Your objective ▸
Restate each line word for word. Leave out every picture.

Source data ▸
===

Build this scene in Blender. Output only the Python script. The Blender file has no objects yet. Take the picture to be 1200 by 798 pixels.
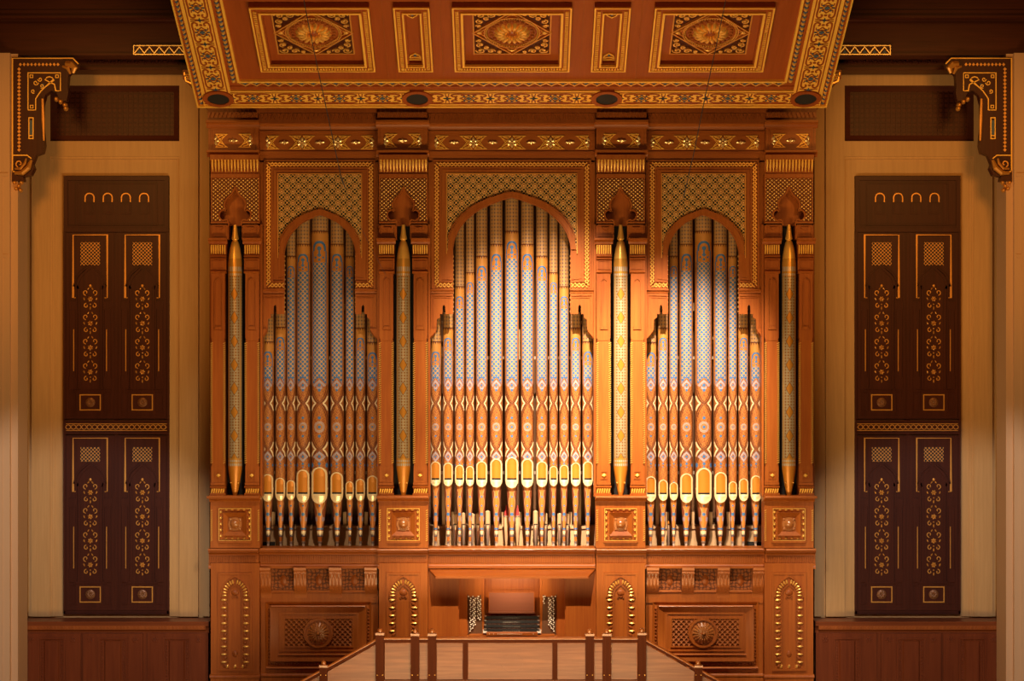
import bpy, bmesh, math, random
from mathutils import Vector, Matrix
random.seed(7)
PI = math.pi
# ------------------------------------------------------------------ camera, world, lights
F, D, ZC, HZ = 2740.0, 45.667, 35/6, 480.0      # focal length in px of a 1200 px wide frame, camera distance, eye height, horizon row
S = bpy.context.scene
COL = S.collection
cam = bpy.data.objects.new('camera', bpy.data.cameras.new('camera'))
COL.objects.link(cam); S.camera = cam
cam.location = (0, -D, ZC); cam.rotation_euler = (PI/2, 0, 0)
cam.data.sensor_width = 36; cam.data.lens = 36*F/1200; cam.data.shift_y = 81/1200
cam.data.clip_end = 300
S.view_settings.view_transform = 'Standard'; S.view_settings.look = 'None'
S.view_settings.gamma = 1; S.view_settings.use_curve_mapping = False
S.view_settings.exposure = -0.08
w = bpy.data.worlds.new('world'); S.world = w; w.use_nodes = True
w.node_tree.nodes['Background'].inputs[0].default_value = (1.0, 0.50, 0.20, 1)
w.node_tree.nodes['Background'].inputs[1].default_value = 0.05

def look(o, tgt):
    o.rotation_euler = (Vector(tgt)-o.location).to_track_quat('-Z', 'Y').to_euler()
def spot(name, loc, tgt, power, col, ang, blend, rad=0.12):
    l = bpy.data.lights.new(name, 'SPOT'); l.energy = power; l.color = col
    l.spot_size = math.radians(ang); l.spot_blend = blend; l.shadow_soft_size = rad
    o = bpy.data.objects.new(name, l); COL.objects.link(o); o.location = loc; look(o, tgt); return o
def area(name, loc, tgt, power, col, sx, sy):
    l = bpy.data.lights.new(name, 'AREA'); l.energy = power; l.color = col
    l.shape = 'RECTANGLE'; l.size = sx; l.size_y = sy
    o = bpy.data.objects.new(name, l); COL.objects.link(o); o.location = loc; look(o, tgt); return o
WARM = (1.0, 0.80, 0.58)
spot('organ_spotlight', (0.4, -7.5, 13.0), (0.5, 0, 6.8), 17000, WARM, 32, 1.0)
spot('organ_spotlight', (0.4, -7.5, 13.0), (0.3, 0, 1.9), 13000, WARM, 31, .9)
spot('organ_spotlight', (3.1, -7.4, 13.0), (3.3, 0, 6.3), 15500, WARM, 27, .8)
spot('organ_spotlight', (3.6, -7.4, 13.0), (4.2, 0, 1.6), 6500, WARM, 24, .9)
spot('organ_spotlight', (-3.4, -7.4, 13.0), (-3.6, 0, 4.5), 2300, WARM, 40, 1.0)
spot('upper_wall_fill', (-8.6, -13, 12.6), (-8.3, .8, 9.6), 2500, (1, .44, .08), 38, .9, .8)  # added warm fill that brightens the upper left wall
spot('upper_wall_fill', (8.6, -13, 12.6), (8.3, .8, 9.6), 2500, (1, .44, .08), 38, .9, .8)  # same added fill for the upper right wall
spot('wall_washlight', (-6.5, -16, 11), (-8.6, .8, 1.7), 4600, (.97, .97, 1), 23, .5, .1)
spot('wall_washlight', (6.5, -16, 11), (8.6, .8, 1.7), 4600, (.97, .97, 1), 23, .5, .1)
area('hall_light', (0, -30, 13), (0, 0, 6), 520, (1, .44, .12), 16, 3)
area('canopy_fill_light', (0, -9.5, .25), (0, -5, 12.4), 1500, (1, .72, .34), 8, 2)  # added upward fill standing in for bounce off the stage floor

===

Result for this task ▸
Build this scene in Blender. Output only the Python script. The Blender file has no objects yet. Take the picture to be 1200 by 798 pixels.
import bpy, bmesh, math, random
from mathutils import Vector, Matrix
random.seed(7)
PI = math.pi
# ------------------------------------------------------------------ camera, world, lights
F, D, ZC, HZ = 2740.0, 45.667, 35/6, 480.0      # focal length in px of a 1200 px wide frame, camera distance, eye height, horizon row
S = bpy.context.scene
COL = S.collection
cam = bpy.data.objects.new('camera', bpy.data.cameras.new('camera'))
COL.objects.link(cam); S.camera = cam
cam.location = (0, -D, ZC); cam.rotation_euler = (PI/2, 0, 0)
cam.data.sensor_width = 36; cam.data.lens = 36*F/1200; cam.data.shift_y = 81/1200
cam.data.clip_end = 300
S.view_settings.view_transform = 'Standard'; S.view_settings.look = 'None'
S.view_settings.gamma = 1; S.view_settings.use_curve_mapping = False
S.view_settings.exposure = -0.08
w = bpy.data.worlds.new('world'); S.world = w; w.use_nodes = True
w.node_tree.nodes['Background'].inputs[0].default_value = (1.0, 0.50, 0.20, 1)
w.node_tree.nodes['Background'].inputs[1].default_value = 0.05

def look(o, tgt):
    o.rotation_euler = (Vector(tgt)-o.location).to_track_quat('-Z', 'Y').to_euler()
def spot(name, loc, tgt, power, col, ang, blend, rad=0.12):
    l = bpy.data.lights.new(name, 'SPOT'); l.energy = power; l.color = col
    l.spot_size = math.radians(ang); l.spot_blend = blend; l.shadow_soft_size = rad
    o = bpy.data.objects.new(name, l); COL.objects.link(o); o.location = loc; look(o, tgt); return o
def area(name, loc, tgt, power, col, sx, sy):
    l = bpy.data.lights.new(name, 'AREA'); l.energy = power; l.color = col
    l.shape = 'RECTANGLE'; l.size = sx; l.size_y = sy
    o = bpy.data.objects.new(name, l); COL.objects.link(o); o.location = loc; look(o, tgt); return o
WARM = (1.0, 0.80, 0.58)
spot('organ_spotlight', (0.4, -7.5, 13.0), (0.5, 0, 6.8), 17000, WARM, 32, 1.0)
spot('organ_spotlight', (0.4, -7.5, 13.0), (0.3, 0, 1.9), 13000, WARM, 31, .9)
spot('organ_spotlight', (3.1, -7.4, 13.0), (3.3, 0, 6.3), 15500, WARM, 27, .8)
spot('organ_spotlight', (3.6, -7.4, 13.0), (4.2, 0, 1.6), 6500, WARM, 24, .9)
spot('organ_spotlight', (-3.4, -7.4, 13.0), (-3.6, 0, 4.5), 2300, WARM, 40, 1.0)
spot('upper_wall_fill', (-8.6, -13, 12.6), (-8.3, .8, 9.6), 2500, (1, .44, .08), 38, .9, .8)  # added warm fill that brightens the upper left wall
spot('upper_wall_fill', (8.6, -13, 12.6), (8.3, .8, 9.6), 2500, (1, .44, .08), 38, .9, .8)  # same added fill for the upper right wall
spot('wall_washlight', (-6.5, -16, 11), (-8.6, .8, 1.7), 4600, (.97, .97, 1), 23, .5, .1)
spot('wall_washlight', (6.5, -16, 11), (8.6, .8, 1.7), 4600, (.97, .97, 1), 23, .5, .1)
area('hall_light', (0, -30, 13), (0, 0, 6), 520, (1, .44, .12), 16, 3)
area('canopy_fill_light', (0, -9.5, .25), (0, -5, 12.4), 1500, (1, .72, .34), 8, 2)  # added upward fill standing in for bounce off the stage floor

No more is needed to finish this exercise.